Exercise objective :: Only the lines from the start of the data through the line containing "S.camera = cam" should be written out, exactly as they are, with both ends included and the pictures left out.

** START OF Records shown **

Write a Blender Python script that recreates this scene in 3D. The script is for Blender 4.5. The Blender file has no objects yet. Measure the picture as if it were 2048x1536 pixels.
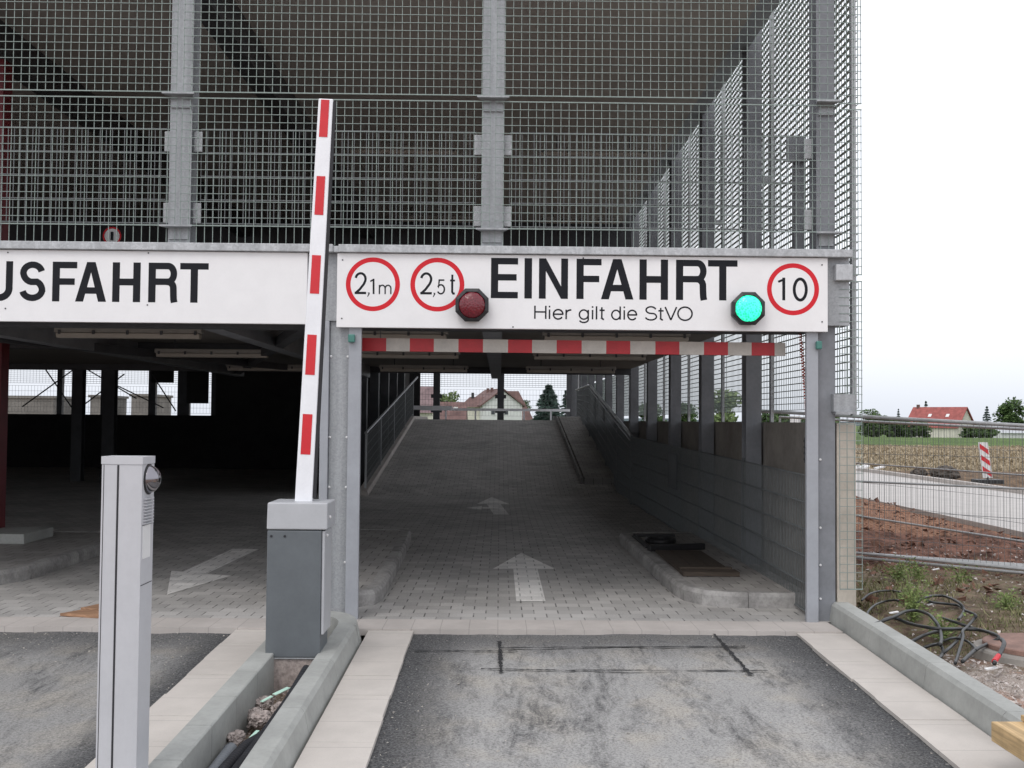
import bpy, bmesh, math, random
from mathutils import Vector, Matrix, noise
random.seed(7)
S = bpy.context.scene
COL = S.collection
R_ = math.radians

# ------------------------------------------------------------------ camera
F = 2100.0                                   # focal length in pixels of a 2048 px wide frame
YAW, PIT, ROL = math.atan(24/F), math.atan(72/F), 0.0085
fw0 = Vector((math.sin(YAW), math.cos(YAW), 0)); rt0 = Vector((math.cos(YAW), -math.sin(YAW), 0)); up0 = Vector((0, 0, 1))
fw = math.cos(PIT)*fw0 + math.sin(PIT)*up0
up1 = math.cos(PIT)*up0 - math.sin(PIT)*fw0
rt = math.cos(ROL)*rt0 + math.sin(ROL)*up1
up = math.cos(ROL)*up1 - math.sin(ROL)*rt0
CAM = Vector((0, 0, 1.6))
cd = bpy.data.cameras.new("camera"); cam = bpy.data.objects.new("camera", cd); COL.objects.link(cam)
m = Matrix((rt, up, -fw)).transposed().to_4x4(); m.translation = CAM
cam.matrix_world = m
cd.sensor_width = 36; cd.lens = 36*F/2048; cd.clip_start = 0.05; cd.clip_end = 6000
S.camera = cam

# ------------------------------------------------------------------ world, sun, exposure (overcast)
W = bpy.data.worlds.new("World"); S.world = W; W.use_nodes = True
nt = W.node_tree; bg = nt.nodes["Background"]
SUN_EL, SUN_ROT = R_(52), R_(200)
sky = nt.nodes.new("ShaderNodeTexSky"); sky.sky_type = 'NISHITA'; sky.sun_disc = False
sky.sun_elevation = SUN_EL; sky.sun_rotation = SUN_ROT; sky.air_density = 1.0; sky.dust_density = 3.0
mx = nt.nodes.new("ShaderNodeMixRGB"); mx.inputs[0].default_value = 0.80     # cloud veil over the clear sky
tc = nt.nodes.new("ShaderNodeTexCoord"); sx = nt.nodes.new("ShaderNodeSeparateXYZ"); nt.links.new(tc.outputs["Generated"], sx.inputs[0])
mr = nt.nodes.new("ShaderNodeMapRange"); mr.inputs[1].default_value = 0.0; mr.inputs[2].default_value = .16; nt.links.new(sx.outputs[2], mr.inputs[0])
cl = nt.nodes.new("ShaderNodeMixRGB"); cl.inputs[1].default_value = (7.3, 7.7, 8.5, 1); cl.inputs[2].default_value = (11.2, 11.3, 11.8, 1)   # overcast: darker towards the horizon
nt.links.new(mr.outputs[0], cl.inputs[0]); nt.links.new(cl.outputs[0], mx.inputs[2])
nt.links.new(sky.outputs[0], mx.inputs[1]); nt.links.new(mx.outputs[0], bg.inputs[0])
bg.inputs[1].default_value = 0.10
sl = bpy.data.lights.new("sun", 'SUN'); sl.energy = 0.5; sl.angle = R_(25); sl.color = (1, .97, .92)
so = bpy.data.objects.new("sun", sl); COL.objects.link(so)
so.rotation_euler = (R_(90)-SUN_EL, 0, R_(-25))
S.view_settings.view_transform = 'Standard'; S.view_settings.look = 'None'
S.view_settings.exposure = 0.40; S.view_settings.gamma = 1.0
S.cycles.use_denoising = True
S.cycles.max_bounces = 8; S.cycles.diffuse_bounces = 5; S.cycles.glossy_bounces = 3
S.cycles.sample_clamp_indirect = 6

# ------------------------------------------------------------------ survey helpers: photo pixel -> point on a known plane
def ray(x, y): return fw*F + rt*(x-1024) - up*(y-768)
def PY(x, y, v):
    r = ray(x, y); return CAM + r*(v/r.y)
def PZ(x, y, v):
    r = ray(x, y); return CAM + r*((v-1.6)/r.z)
SL = 0.03                                     # forecourt falls 3 % away from the entrance
def gz(y): return -SL*(8.4-y) if y < 8.4 else 0.0

# ------------------------------------------------------------------ materials
def newmat(name):
    mt = bpy.data.materials.new(name); mt.use_nodes = True
    return mt, mt.node_tree.nodes, mt.node_tree.links, mt.node_tree.nodes["Principled BSDF"]
def nd(n, typ, **kw):
    o = n.new(typ)
    for k, v in kw.items():
        if hasattr(o, k): setattr(o, k, v)
        else: o.inputs[k].default_value = v
    return o
def rgb(c): return (c[0], c[1], c[2], 1) if not isinstance(c, (int, float)) else (c, c, c, 1)
def maprange(n, l, src, a, b, c=0.0, d=1.0):
    q = n.new("ShaderNodeMapRange"); q.interpolation_type = 'SMOOTHSTEP'
    q.inputs[1].default_value = a; q.inputs[2].default_value = b; q.inputs[3].default_value = c; q.inputs[4].default_value = d
    l.new(src, q.inputs[0]); return q.outputs[0]
def noi(n, l, co, scale, detail=4, rough=.55, dist=0):
    q = nd(n, "ShaderNodeTexNoise"); q.inputs["Scale"].default_value = scale; q.inputs["Detail"].default_value = detail
    q.inputs["Roughness"].default_value = rough; q.inputs["Distortion"].default_value = dist
    if co is not None: l.new(co, q.inputs["Vector"])
    return q.outputs["Fac"]
def mixc(n, l, fac, a, b, mode='MIX'):
    q = n.new("ShaderNodeMixRGB"); q.blend_type = mode
    for i, v in ((0, fac), (1, a), (2, b)):
        if hasattr(v, "is_output"): l.new(v, q.inputs[i])
        elif i == 0: q.inputs[0].default_value = v
        else: q.inputs[i].default_value = rgb(v)
    return q.outputs[0]
def math_(n, l, op, a, b=None):
    q = n.new("ShaderNodeMath"); q.operation = op
    for i, v in ((0, a), (1, b)):
        if v is None: continue
        if hasattr(v, "is_output"): l.new(v, q.inputs[i])
        else: q.inputs[i].default_value = v
    return q.outputs[0]
def bump(n, l, b, h, strength, dist=.01):
    q = n.new("ShaderNodeBump"); q.inputs["Strength"].default_value = strength; q.inputs["Distance"].default_value = dist
    l.new(h, q.inputs["Height"]); l.new(q.outputs[0], b.inputs["Normal"]); return q
def objco(n, sx=1, sy=1, sz=1, l=None):
    t = n.new("ShaderNodeTexCoord")
    if (sx, sy, sz) == (1, 1, 1): return t.outputs["Object"]
    mp = n.new("ShaderNodeMapping"); mp.inputs["Scale"].default_value = (sx, sy, sz)
    l.new(t.outputs["Object"], mp.inputs["Vector"]); return mp.outputs[0]

def M(name, c, rough=.6, metal=0., var=.18, scale=6., bscale=0, bst=.15, c2=None, spec=.5, stretch=(1, 1, 1)):
    """Plain procedural material: colour broken up by two sizes of noise, optional bump."""
    mt, n, l, b = newmat(name)
    co = objco(n, *stretch, l=l)
    c = c if not isinstance(c, (int, float)) else (c, c, c)
    lo = tuple(x*(1-var) for x in c); hi = c2 or tuple(min(1, x*(1+var)) for x in c)
    f = noi(n, l, co, scale, 6, .6)
    f = maprange(n, l, f, .3, .7)
    col = mixc(n, l, f, lo, hi)
    f2 = noi(n, l, co, scale*9, 3)
    col = mixc(n, l, maprange(n, l, f2, .35, .65, 1-var*.5, 1+var*.25), (0, 0, 0), col)
    l.new(col, b.inputs["Base Color"])
    b.inputs["Roughness"].default_value = rough; b.inputs["Metallic"].default_value = metal
    b.inputs["Specular IOR Level"].default_value = spec
    if bscale: bump(n, l, b, noi(n, l, co, bscale, 4), bst, .004)
    return mt

def galv(name, c, spangle=70., rough=.5, metal=.25, contrast=.22, streak=True):
    mt, n, l, b = newmat(name); co = objco(n)
    v = nd(n, "ShaderNodeTexVoronoi"); v.inputs["Scale"].default_value = spangle; l.new(co, v.inputs["Vector"])
    hsv = n.new("ShaderNodeSeparateColor"); l.new(v.outputs["Color"], hsv.inputs[0])
    col = mixc(n, l, hsv.outputs[0], tuple(x*(1-contrast) for x in c), tuple(x*(1+contrast) for x in c))
    cs = objco(n, 9, 9, .7, l=l)
    s = maprange(n, l, noi(n, l, cs, 1.6, 5), .35, .75, .80, 1.08)
    col = mixc(n, l, s, (0, 0, 0), col)
    l.new(col, b.inputs["Base Color"]); b.inputs["Roughness"].default_value = rough; b.inputs["Metallic"].default_value = metal
    return mt

def paver(name, c, bw=.20, bh=.165, mort=.012, dark=.35, tint=1.0):
    mt, n, l, b = newmat(name); co = objco(n)
    sp = n.new("ShaderNodeSeparateXYZ"); l.new(co, sp.inputs[0])
    rw = math_(n, l, 'DIVIDE', sp.outputs[1], bh); ri = math_(n, l, 'FLOOR', rw)
    fx = math_(n, l, 'ADD', math_(n, l, 'DIVIDE', sp.outputs[0], bw), math_(n, l, 'MULTIPLY', ri, .5))
    ux = math_(n, l, 'ABSOLUTE', math_(n, l, 'SUBTRACT', math_(n, l, 'FRACT', fx), .5)); uy = math_(n, l, 'ABSOLUTE', math_(n, l, 'SUBTRACT', math_(n, l, 'FRACT', rw), .5))
    jx = maprange(n, l, ux, .5-mort/bw*.62, .5-mort/bw*.30); jy = maprange(n, l, uy, .5-mort/bh*.55, .5)
    cb = n.new("ShaderNodeCombineXYZ"); l.new(math_(n, l, 'FLOOR', fx), cb.inputs[0]); l.new(ri, cb.inputs[1])
    wn = n.new("ShaderNodeTexWhiteNoise"); l.new(cb.outputs[0], wn.inputs["Vector"])
    c0 = mixc(n, l, wn.outputs["Value"], tuple(x*.86 for x in c), tuple(x*1.12 for x in c))
    c0 = mixc(n, l, math_(n, l, 'MULTIPLY', jy, .38), c0, tuple(x*dark for x in c))
    c0 = mixc(n, l, math_(n, l, 'MULTIPLY', jx, maprange(n, l, noi(n, l, co, 7, 4), .35, .65, .25, .95)), c0, tuple(x*dark*.6 for x in c))
    jj = math_(n, l, 'MAXIMUM', jx, math_(n, l, 'MULTIPLY', jy, .6))
    big = maprange(n, l, noi(n, l, co, .9, 5), .3, .7, .80, 1.12)
    fine = maprange(n, l, noi(n, l, co, 60, 3), .3, .7, .90, 1.08)
    col = mixc(n, l, math_(n, l, 'MULTIPLY', big, fine), (0, 0, 0), c0)
    l.new(col, b.inputs["Base Color"]); b.inputs["Roughness"].default_value = .85
    h = math_(n, l, 'SUBTRACT', math_(n, l, 'MULTIPLY', noi(n, l, co, 90, 3), .25), jj)
    bump(n, l, b, h, .5, .006)
    return mt

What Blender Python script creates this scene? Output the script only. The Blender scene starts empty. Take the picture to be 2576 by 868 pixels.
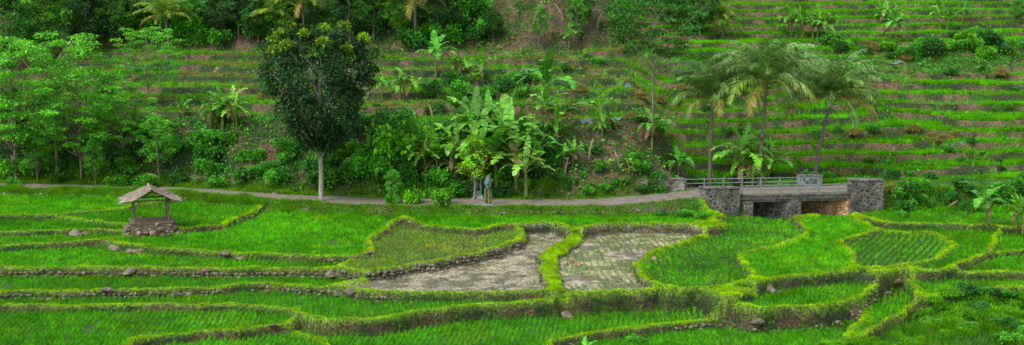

** END OF Records shown **

Exercise result ::
Write a Blender Python script that recreates this scene in 3D. The script is for Blender 4.5. The Blender file has no objects yet. Measure the picture as if it were 2048x1536 pixels.
import bpy, bmesh, math, random
from mathutils import Vector, Matrix, noise
random.seed(7)
S = bpy.context.scene
COL = S.collection
R_ = math.radians

# ------------------------------------------------------------------ camera
F = 2100.0                                   # focal length in pixels of a 2048 px wide frame
YAW, PIT, ROL = math.atan(24/F), math.atan(72/F), 0.0085
fw0 = Vector((math.sin(YAW), math.cos(YAW), 0)); rt0 = Vector((math.cos(YAW), -math.sin(YAW), 0)); up0 = Vector((0, 0, 1))
fw = math.cos(PIT)*fw0 + math.sin(PIT)*up0
up1 = math.cos(PIT)*up0 - math.sin(PIT)*fw0
rt = math.cos(ROL)*rt0 + math.sin(ROL)*up1
up = math.cos(ROL)*up1 - math.sin(ROL)*rt0
CAM = Vector((0, 0, 1.6))
cd = bpy.data.cameras.new("camera"); cam = bpy.data.objects.new("camera", cd); COL.objects.link(cam)
m = Matrix((rt, up, -fw)).transposed().to_4x4(); m.translation = CAM
cam.matrix_world = m
cd.sensor_width = 36; cd.lens = 36*F/2048; cd.clip_start = 0.05; cd.clip_end = 6000
S.camera = cam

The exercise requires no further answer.